What you should do:
Each line below either holds the string "this" or doesn't. Count those that do and give only the number.

======== Listed entries

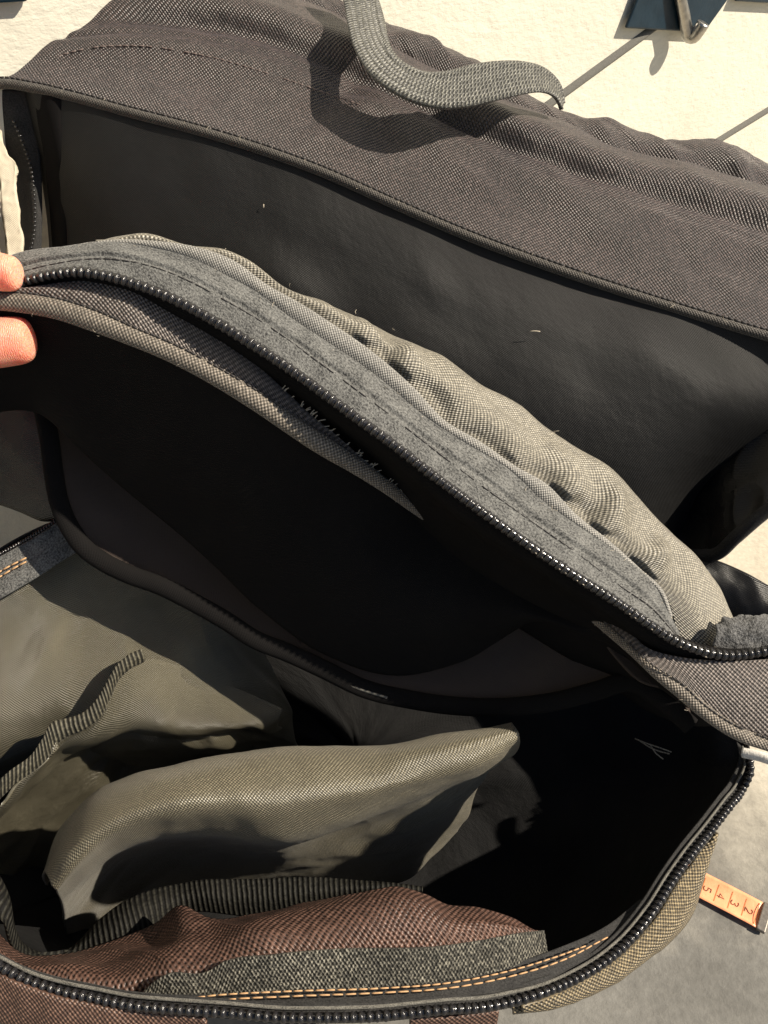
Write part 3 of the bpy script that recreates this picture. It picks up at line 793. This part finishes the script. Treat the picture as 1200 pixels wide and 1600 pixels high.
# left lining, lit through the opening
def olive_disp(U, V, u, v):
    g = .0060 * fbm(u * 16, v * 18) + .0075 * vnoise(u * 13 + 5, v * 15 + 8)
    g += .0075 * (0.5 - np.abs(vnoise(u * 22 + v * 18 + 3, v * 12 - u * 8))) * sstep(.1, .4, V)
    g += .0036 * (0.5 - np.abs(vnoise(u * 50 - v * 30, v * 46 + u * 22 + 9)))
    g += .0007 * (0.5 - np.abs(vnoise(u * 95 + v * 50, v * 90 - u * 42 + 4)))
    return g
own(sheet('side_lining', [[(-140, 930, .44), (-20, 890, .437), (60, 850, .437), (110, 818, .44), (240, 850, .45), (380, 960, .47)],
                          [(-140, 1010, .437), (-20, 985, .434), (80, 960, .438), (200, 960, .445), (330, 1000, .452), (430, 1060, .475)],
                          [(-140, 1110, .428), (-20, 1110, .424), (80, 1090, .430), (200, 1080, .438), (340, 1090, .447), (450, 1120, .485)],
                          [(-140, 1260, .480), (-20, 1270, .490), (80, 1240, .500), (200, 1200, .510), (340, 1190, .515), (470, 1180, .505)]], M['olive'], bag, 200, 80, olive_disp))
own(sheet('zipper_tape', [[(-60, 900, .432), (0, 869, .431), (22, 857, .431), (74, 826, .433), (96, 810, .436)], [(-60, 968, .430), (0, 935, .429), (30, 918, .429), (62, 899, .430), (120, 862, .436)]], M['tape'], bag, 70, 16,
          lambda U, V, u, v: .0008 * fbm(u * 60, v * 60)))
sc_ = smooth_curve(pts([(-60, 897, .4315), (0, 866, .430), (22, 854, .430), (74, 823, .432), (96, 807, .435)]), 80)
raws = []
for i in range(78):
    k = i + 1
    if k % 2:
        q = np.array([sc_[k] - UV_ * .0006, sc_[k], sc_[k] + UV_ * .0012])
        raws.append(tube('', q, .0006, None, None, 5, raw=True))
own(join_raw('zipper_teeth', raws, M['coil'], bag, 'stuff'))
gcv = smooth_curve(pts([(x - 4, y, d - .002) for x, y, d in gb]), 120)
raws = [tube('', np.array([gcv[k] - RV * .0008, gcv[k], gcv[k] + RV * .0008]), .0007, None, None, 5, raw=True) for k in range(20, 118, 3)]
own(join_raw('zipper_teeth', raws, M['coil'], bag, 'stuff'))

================
======== Listed entries

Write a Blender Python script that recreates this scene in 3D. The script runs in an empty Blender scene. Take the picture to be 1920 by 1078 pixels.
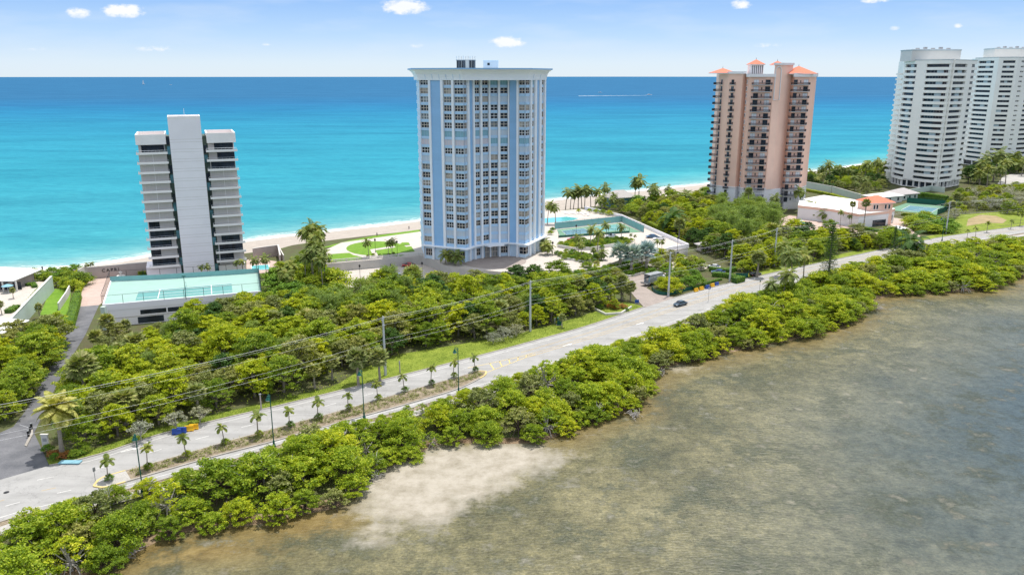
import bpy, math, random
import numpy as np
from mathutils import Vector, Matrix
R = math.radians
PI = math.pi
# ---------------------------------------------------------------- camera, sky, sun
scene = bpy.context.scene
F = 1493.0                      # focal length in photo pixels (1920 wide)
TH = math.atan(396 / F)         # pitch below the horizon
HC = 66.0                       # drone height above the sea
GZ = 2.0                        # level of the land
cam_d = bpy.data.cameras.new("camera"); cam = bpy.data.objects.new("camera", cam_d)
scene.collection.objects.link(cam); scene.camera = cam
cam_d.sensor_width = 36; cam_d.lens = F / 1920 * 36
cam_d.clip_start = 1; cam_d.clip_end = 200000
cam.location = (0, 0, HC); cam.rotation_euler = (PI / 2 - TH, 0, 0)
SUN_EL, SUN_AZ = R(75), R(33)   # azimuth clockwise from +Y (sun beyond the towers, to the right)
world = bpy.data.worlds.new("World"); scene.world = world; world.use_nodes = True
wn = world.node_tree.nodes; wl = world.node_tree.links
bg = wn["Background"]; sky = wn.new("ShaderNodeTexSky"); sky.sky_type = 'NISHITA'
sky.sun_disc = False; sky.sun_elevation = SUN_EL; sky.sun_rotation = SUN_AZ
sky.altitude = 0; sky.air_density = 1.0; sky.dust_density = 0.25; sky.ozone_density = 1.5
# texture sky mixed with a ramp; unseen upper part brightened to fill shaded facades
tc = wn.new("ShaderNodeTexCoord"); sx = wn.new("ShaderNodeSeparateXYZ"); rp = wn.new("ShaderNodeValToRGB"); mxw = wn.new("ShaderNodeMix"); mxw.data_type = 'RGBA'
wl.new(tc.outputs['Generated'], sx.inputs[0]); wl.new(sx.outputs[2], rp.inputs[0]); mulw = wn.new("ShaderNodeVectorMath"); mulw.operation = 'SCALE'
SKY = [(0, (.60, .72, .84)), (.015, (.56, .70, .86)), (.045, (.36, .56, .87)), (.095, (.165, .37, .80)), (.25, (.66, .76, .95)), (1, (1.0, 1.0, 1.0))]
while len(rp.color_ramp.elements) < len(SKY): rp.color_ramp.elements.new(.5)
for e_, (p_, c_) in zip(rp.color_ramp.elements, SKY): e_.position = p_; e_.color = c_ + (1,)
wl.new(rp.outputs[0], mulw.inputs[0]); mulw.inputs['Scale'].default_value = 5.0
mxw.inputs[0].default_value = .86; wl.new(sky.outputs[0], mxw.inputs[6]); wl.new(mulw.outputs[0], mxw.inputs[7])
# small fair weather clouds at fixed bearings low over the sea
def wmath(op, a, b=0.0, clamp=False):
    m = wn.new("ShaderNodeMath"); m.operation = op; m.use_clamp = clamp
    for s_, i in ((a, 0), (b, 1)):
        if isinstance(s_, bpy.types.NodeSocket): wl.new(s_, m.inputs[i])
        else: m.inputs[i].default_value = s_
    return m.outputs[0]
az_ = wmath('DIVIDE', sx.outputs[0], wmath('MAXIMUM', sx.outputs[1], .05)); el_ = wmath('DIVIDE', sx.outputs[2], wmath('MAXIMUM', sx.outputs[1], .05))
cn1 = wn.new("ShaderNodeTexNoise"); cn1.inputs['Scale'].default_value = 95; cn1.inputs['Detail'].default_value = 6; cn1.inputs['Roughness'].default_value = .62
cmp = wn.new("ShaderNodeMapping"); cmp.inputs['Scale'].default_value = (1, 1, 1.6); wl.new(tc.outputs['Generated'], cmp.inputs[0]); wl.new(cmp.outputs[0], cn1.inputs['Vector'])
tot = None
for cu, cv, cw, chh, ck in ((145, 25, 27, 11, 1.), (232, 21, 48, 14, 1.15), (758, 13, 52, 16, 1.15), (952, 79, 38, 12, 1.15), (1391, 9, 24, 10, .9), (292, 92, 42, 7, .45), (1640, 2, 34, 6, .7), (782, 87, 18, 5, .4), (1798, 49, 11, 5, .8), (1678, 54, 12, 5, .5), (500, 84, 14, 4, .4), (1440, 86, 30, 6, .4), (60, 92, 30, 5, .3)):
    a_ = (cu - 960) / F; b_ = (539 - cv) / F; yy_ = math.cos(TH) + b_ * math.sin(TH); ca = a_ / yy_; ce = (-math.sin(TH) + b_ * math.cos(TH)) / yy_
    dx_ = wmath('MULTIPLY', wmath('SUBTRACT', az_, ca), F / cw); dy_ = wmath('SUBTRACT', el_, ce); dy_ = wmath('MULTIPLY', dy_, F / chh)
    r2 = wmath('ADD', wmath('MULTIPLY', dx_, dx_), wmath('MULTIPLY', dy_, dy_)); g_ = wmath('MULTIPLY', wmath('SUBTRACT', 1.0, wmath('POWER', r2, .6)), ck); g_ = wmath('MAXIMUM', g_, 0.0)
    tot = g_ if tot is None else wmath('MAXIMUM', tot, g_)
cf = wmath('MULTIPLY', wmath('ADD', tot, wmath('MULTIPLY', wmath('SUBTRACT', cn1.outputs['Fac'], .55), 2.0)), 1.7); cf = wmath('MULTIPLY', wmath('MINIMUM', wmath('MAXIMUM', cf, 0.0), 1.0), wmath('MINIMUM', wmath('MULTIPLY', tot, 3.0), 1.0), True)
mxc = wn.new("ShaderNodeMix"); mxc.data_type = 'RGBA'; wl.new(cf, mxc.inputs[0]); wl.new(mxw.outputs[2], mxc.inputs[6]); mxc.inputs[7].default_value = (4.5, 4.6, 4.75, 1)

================

Finished task:
2